Tras una reunión de conspiradores monárquicos en casa del Marqués de Quintanar, anotó en su cuaderno:

«Ramiro de Maeztu, siempre en vibración patética, exclama: ‘Si hay nuevas quemas de conventos es preciso que haya mártires; tenemos que tirarnos a las llamas uno de nosotros».

Réplica de Sainz Rodríguez: «¿No sería mejor, don Ramiro, tirar a uno de los otros con un carnet de Acción Nacional en el bolsillo y decir así que es de los nuestros? Tenemos un mártir y de balde».

Comentando un viaje de Franco a Cataluña en lo años 40 vuelve a refugiarse en sus notas personales: «el viaje del Caudillo por Cataluña, según la prensa ha sido ‘apoteósico’. ¿No es esta la última manifestación del ‘separatismo’ catalán? Aplaudir cuando el resto de España murmura… Por lo menos, sin broma, se ha revelado, una vez más, la insolidaridad catalana con los problemas centrales».

Gracias a estos escritos sabemos que Franco mandó un día anotar en el parte ordinario: «Sienta plaza en esta bandera el legionario Pedro Pérez». Este Pedro Pérez era chica, una cantinera que disfrutaba acompañando a la tropa en sus marchas.

En estos escritos informales y privados topamos también con este chiste: «muere el autócrata, se trata de buscar la tumba a la medida de su inmensa persona.» ¿Una pirámide en Egipto? ¿O el sarcófago napoleónico de los Inválidos en París? Hasta que uno arriesga: ¿Y por qué no el Santo Sepulcro de Jerusalén? Lo intentan. Pero el intento se abandona cuando aparece un leguito de la Comunidad guardadora del Sepulcro, e insinúa con humildad y tono mate: «hagan lo que quieran, pero les advierto que aquí se resucita al tercer día».
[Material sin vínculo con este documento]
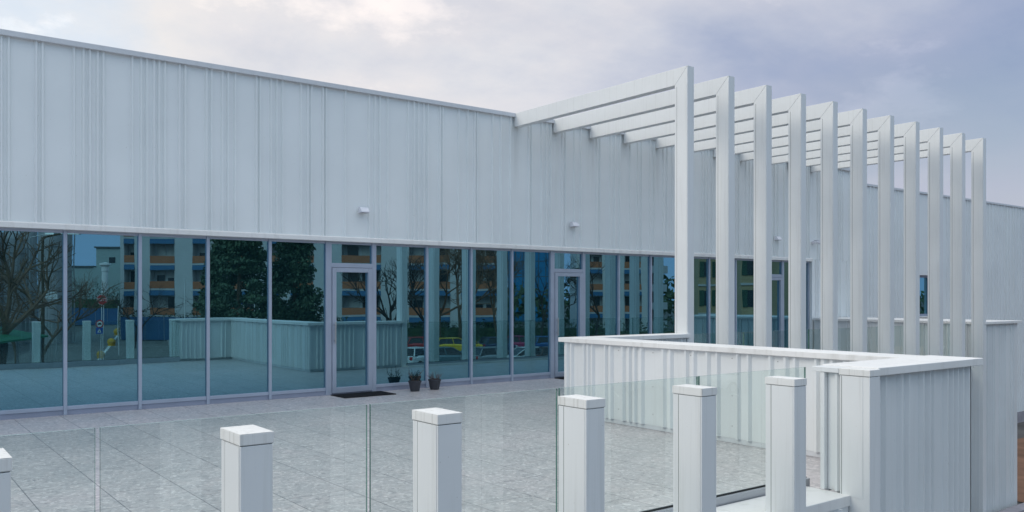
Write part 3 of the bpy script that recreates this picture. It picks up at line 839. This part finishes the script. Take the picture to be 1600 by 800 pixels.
# bare trees
def bare(px, t, h, seed, label, spread=.55, r0=.16, depth=6, mat='bark', upright=.2):
    o = empty('bare_tree', at(px, t), label, 'tree', 'leafless trees across the street', 0)
    r = random.Random(seed); tr = MB(); br = MB()
    def grow(p, d, L_, rad, n):
        q = p
        for s in range(3):
            d2 = (d + Vector((r.gauss(0, .11), r.gauss(0, .11), r.gauss(0, .05)))).normalized()
            q2 = q + d2 * L_ / 3; (tr if n == depth else br).tube(q, q2, rad * (1 - .1 * s), rad * (1 - .1 * (s + 1)), 5 if n > 2 else 3, cap=False)
            q = q2; d = d2
            if n < depth and n > 1 and r.random() < .5:
                e = (d + Vector((r.gauss(0, .8), r.gauss(0, .8), r.gauss(0, .5)))).normalized(); grow2(q, e, L_ * .5, rad * .45, n - 2)
        if n <= 1: return
        for _ in range(3 if n > 2 else 2):
            e = (d + Vector((r.gauss(0, spread), r.gauss(0, spread), r.gauss(0, spread * .5) + upright))).normalized()
            grow(q, e, L_ * r.uniform(.62, .85), rad * .62, n - 1)
    def grow2(p, d, L_, rad, n):
        if n > 0: grow(p, d, L_, rad, min(n, 2))
    grow(Vector((0, 0, 0)), Vector((r.gauss(0, .06), r.gauss(0, .06), 1)), h * .28, r0, depth)
    tr.build('trunk', M[mat], o); br.build('crown', M['twigs' if mat == 'bark' else mat], o)
bare(8, 46, 11, 21, 'big leafless tree with a thick leaning trunk mirrored in the leftmost pane', .5, .26)
bare(62, 58, 9, 22, 'leafless brown tree mirrored in the leftmost pane beside the pole', .6, .14, 7)
bare(34, 64, 10, 33, 'leafless tree mirrored before the thin silo', .55, .16, 7)
bare(-6, 40, 6, 34, 'low leafless shrubby tree mirrored at the left edge of the glazing', .8, .10, 6)
bare(207, 84, 7.5, 23, 'small spreading leafless tree mirrored before the left end of the apartment block', .7, .12, 6, 'barkd')
bare(302, 82, 6.5, 24, 'small leafless tree mirrored before a white pier of the apartment block', .7, .10, 6, 'barkd')
bare(604, 62, 8.5, 25, 'dark pollarded leafless tree mirrored just right of the first door', .45, .2, 6, 'barkd', .35)
bare(650, 78, 10, 26, 'leafless tree mirrored above the red car', .5, .16, 6, 'barkd')
bare(696, 80, 12, 27, 'tall brown leafless tree mirrored above the yellow car', .55, .2, 7)
bare(728, 86, 13, 28, 'dense leafless tree mirrored between two pergola columns', .6, .2, 7)
bare(770, 90, 12, 29, 'leafless tree mirrored in the pane left of the blue tower', .6, .18, 7)
bare(848, 80, 10, 30, 'leafless tree mirrored before the blue tower', .6, .15, 6, 'barkd')
bare(938, 90, 11, 31, 'leafless tree mirrored right of the second door', .6, .16, 6, 'barkd')

# blue tower, round-balcony block, cream house
o = empty('office_tower', at(786, 170), 'bright blue glass office tower mirrored left of the second door', 'building', None, RZ); k = 170 / F
mb = MB(); mb.box(0, -14, 0, 84 * k, 0, 30); mb.build('curtain_wall', M['bluetower'], o)
mb = MB()
for i in range(8): mb.box(84 * k * i / 7 - .06, .002, 0, 84 * k * i / 7 + .06, .1, 30)
for i in range(10): mb.box(0.06, .003, 3 * i + .02, 84 * k - .06, .05, 3 * i + .14)
mb.build('mullions', M['shedroof'], o)
o = empty('round_block', at(1012, 135), 'pale block with rounded balconies mirrored left of the nearest pergola column', 'building', None, RZ)
mb = MB(); mb.lathe([(3.2, 0), (3.2, 17)], 24, (0, -3, 0)); mb.build('wall', M['winglass'], o)
for i in range(6):
    mb = MB(); mb.lathe([(3.0, 2.9 * i + .1), (4.0, 2.9 * i + .1), (4.0, 2.9 * i + 1.2), (3.8, 2.9 * i + 1.2), (3.8, 2.9 * i + .3)], 26, (0, -3, 0)); mb.build('balcony', M['render_white'], o)
mb = MB(); mb.lathe([(4.1, 17.01), (4.1, 17.4), (.1, 17.8)], 26, (0, -3, 0)); mb.build('roof', M['render_grey'], o)

def cream(px, px2, t, h, label, ncol, awn):
    k = t / F; w_ = (px2 - px) * k
    o = empty('cream_house', at(px, t), label, 'building', 'cream houses across the street', RZ)
    mb = MB(); mb.box(0, -9, 0, w_, 0, h); mb.build('wall', M['cream'], o)
    mb = MB(); mb.prism([(-9.5, h), (.6, h), (.6, h + .2), (-4.4, h + 2.4), (-9.5, h + .2)], -.5, w_ + .5, 'x'); mb.build('roof', M['tile'], o)
    mb = MB()
    for f in range(1, 4): mb.box(.01, .001, 3.1 * f, w_ - .01, .12, 3.1 * f + .22)
    mb.build('string_course', M['render_grey'], o)
    for f in range(3):
        for c in range(ncol):
            x = w_ * (c + .5) / ncol; z = 3.1 * f + 1.0
            mb = MB(); mb.box(x - .5, .001, z, x + .5, .07, z + 1.6); wi = mb.build('window', M['winglass'], o)
            for s in (-1, 1):
                mb = MB(); mb.box(x + s * .76 - .25, .002, z - .05, x + s * .76 + .25, .09, z + 1.65); mb.build('shutter', M['green'], wi)
    if awn:
        mb = MB(); mb.prism([(.13, 3.0), (1.6, 2.5), (1.6, 2.58), (.13, 3.08)], w_ * .1, w_ * .95, 'x'); mb.build('awning', M['signwhite'], o)
        mb = MB(); mb.box(w_ * .42, .12, 0, w_ * .55, .16, 2.2); mb.build('door', M['signblue'], o)
cream(1085, 1150, 92, 10.6, 'cream house with green shutters mirrored behind the second pergola column', 2, False)
cream(1156, 1228, 84, 10.6, 'cream house with green shutters and a white awning mirrored left of the third door', 2, True)
cream(1232, 1300, 78, 10.2, 'plainer cream house mirrored in the third door', 2, False)

# bicycle shelter
k = 45 / F
o = empty('bicycle_shelter', at(-40, 38), 'green roofed open shelter mirrored low in the leftmost pane', 'shelter', None, RZ - R(102))
mb = MB(); mb.prism([(-.3, 2.75), (-.3, 2.85), (-5.2, 3.75), (-5.2, 3.65)], 0, 12.0, 'x'); mb.build('roof', M['greenroof'], o)
for i in range(4):
    for y in (-.6, -4.9):
        mb = MB(); mb.box(.2 + 3.8 * i, y - .05, 0, .3 + 3.8 * i, y + .05, 2.8 if y > -1 else 3.58); mb.build('post', M['steel'], o)
mb = MB(); mb.box(0, -5.2, 0, 12.0, -5.1, 1.6); mb.build('back_panel', M['bluefence'], o)

# poles and signs
def pole(px, t, ptop, r_, label, mat='steel', arm=True):
    o = empty('street_lamp', at(px, t), label, 'street lamp', 'street lamps along the road', RZ)
    h = zat(ptop, t) - GZ
    mb = MB(); mb.tube((0, 0, 0), (0, 0, h), r_, r_ * .7, 10); mb.build('pole', M[mat], o)
    if arm:
        mb = MB(); mb.tube((0, 0, h), (1.2, 0, h + .25), r_ * .6, r_ * .5, 8); mb.build('arm', M[mat], o)
        mb = MB(); mb.prism([(-.12, h + .2), (.12, h + .2), (.08, h + .32), (-.08, h + .32)], 1.1, 1.75, 'x'); mb.build('lamp_head', M['steel'], o)
pole(74, 50, 372, .10, 'tall brownish lamp pole mirrored near the first mullion', 'bark')
pole(55, 62, 372, .05, 'thin grey lamp pole mirrored left of the brownish one')
pole(278, 70, 436, .05, 'slender white lamp pole mirrored in the third pane', 'signwhite', False)
pole(182, 74, 478, .05, 'short white pole mirrored between two terrace posts', 'signwhite', False)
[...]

Y, una vez entrados en muertes, concluyamos con la de Ortega. Pemán recordó que la censura obligó a la prensa a referirse a Ortega en sus necrológicas como «escritor» y no como «filósofo». Sin embargo, a su entierro acudieron varios ministros. Pensando en lo sucedido, comenta: «España es una autocracia corregida por la amistad. (Caso de Alfaro y Sánchez Mazas abrazando a Miguel Hernández condenado a muerte). En la hora de la muerte nadie se atreve a objetar. Españolísimo».

Es cierto. Españolísimo. Tanto como el instantáneo y abisal olvido al que arrojamos al difunto una vez cumplido el ritual de las pompas fúnebres. Es el caso de Pemán.